§ To do
Reproduce the material word for word; the images stay out.

§ Source excerpt
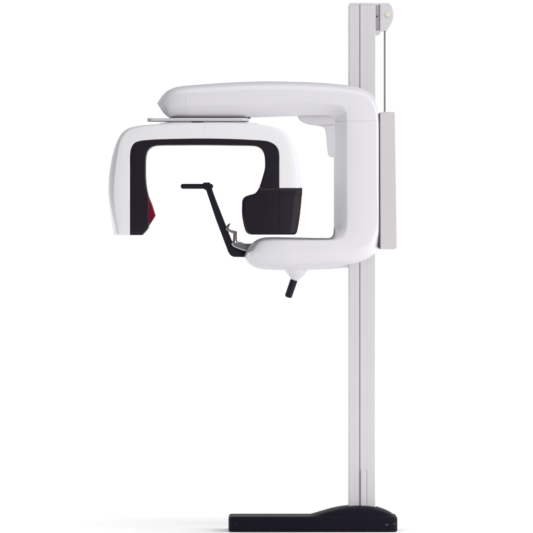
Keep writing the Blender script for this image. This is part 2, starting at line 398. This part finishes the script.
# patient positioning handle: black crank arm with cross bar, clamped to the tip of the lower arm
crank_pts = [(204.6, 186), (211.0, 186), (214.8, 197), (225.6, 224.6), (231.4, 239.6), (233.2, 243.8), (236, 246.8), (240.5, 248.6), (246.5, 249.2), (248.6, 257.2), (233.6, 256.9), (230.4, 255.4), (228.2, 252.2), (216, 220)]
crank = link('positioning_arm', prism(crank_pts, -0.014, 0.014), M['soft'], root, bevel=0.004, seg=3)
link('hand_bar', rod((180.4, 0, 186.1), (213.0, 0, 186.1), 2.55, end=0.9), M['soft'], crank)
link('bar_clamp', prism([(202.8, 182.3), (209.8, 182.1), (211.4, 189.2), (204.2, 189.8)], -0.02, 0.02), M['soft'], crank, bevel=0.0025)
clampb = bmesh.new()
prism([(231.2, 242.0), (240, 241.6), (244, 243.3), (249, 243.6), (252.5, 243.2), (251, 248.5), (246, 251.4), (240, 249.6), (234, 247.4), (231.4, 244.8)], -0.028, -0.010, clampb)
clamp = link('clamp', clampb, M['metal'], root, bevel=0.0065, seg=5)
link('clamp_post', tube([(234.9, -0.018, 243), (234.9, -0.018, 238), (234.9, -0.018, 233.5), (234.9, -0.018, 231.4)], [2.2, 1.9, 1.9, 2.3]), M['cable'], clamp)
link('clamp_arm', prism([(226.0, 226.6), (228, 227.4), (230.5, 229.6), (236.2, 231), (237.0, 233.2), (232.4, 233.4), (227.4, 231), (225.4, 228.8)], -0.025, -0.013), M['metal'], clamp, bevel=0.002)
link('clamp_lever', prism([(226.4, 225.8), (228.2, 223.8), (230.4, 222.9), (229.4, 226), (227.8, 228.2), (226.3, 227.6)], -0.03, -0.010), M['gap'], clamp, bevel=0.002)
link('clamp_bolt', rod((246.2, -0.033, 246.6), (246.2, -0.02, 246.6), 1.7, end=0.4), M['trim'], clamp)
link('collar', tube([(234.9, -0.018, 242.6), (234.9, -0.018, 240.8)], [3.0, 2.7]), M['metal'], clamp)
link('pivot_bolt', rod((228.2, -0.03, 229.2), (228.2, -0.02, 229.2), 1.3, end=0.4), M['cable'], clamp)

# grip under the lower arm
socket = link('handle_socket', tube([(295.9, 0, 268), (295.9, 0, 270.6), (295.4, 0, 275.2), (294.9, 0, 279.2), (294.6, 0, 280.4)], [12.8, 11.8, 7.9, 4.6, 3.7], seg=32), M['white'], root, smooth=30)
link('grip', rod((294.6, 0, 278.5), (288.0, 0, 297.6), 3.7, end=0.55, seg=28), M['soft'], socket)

§ Output for this exercise
Keep writing the Blender script for this image. This is part 2, starting at line 398. This part finishes the script.
# patient positioning handle: black crank arm with cross bar, clamped to the tip of the lower arm
crank_pts = [(204.6, 186), (211.0, 186), (214.8, 197), (225.6, 224.6), (231.4, 239.6), (233.2, 243.8), (236, 246.8), (240.5, 248.6), (246.5, 249.2), (248.6, 257.2), (233.6, 256.9), (230.4, 255.4), (228.2, 252.2), (216, 220)]
crank = link('positioning_arm', prism(crank_pts, -0.014, 0.014), M['soft'], root, bevel=0.004, seg=3)
link('hand_bar', rod((180.4, 0, 186.1), (213.0, 0, 186.1), 2.55, end=0.9), M['soft'], crank)
link('bar_clamp', prism([(202.8, 182.3), (209.8, 182.1), (211.4, 189.2), (204.2, 189.8)], -0.02, 0.02), M['soft'], crank, bevel=0.0025)
clampb = bmesh.new()
prism([(231.2, 242.0), (240, 241.6), (244, 243.3), (249, 243.6), (252.5, 243.2), (251, 248.5), (246, 251.4), (240, 249.6), (234, 247.4), (231.4, 244.8)], -0.028, -0.010, clampb)
clamp = link('clamp', clampb, M['metal'], root, bevel=0.0065, seg=5)
link('clamp_post', tube([(234.9, -0.018, 243), (234.9, -0.018, 238), (234.9, -0.018, 233.5), (234.9, -0.018, 231.4)], [2.2, 1.9, 1.9, 2.3]), M['cable'], clamp)
link('clamp_arm', prism([(226.0, 226.6), (228, 227.4), (230.5, 229.6), (236.2, 231), (237.0, 233.2), (232.4, 233.4), (227.4, 231), (225.4, 228.8)], -0.025, -0.013), M['metal'], clamp, bevel=0.002)
link('clamp_lever', prism([(226.4, 225.8), (228.2, 223.8), (230.4, 222.9), (229.4, 226), (227.8, 228.2), (226.3, 227.6)], -0.03, -0.010), M['gap'], clamp, bevel=0.002)
link('clamp_bolt', rod((246.2, -0.033, 246.6), (246.2, -0.02, 246.6), 1.7, end=0.4), M['trim'], clamp)
link('collar', tube([(234.9, -0.018, 242.6), (234.9, -0.018, 240.8)], [3.0, 2.7]), M['metal'], clamp)
link('pivot_bolt', rod((228.2, -0.03, 229.2), (228.2, -0.02, 229.2), 1.3, end=0.4), M['cable'], clamp)

# grip under the lower arm
socket = link('handle_socket', tube([(295.9, 0, 268), (295.9, 0, 270.6), (295.4, 0, 275.2), (294.9, 0, 279.2), (294.6, 0, 280.4)], [12.8, 11.8, 7.9, 4.6, 3.7], seg=32), M['white'], root, smooth=30)
link('grip', rod((294.6, 0, 278.5), (288.0, 0, 297.6), 3.7, end=0.55, seg=28), M['soft'], socket)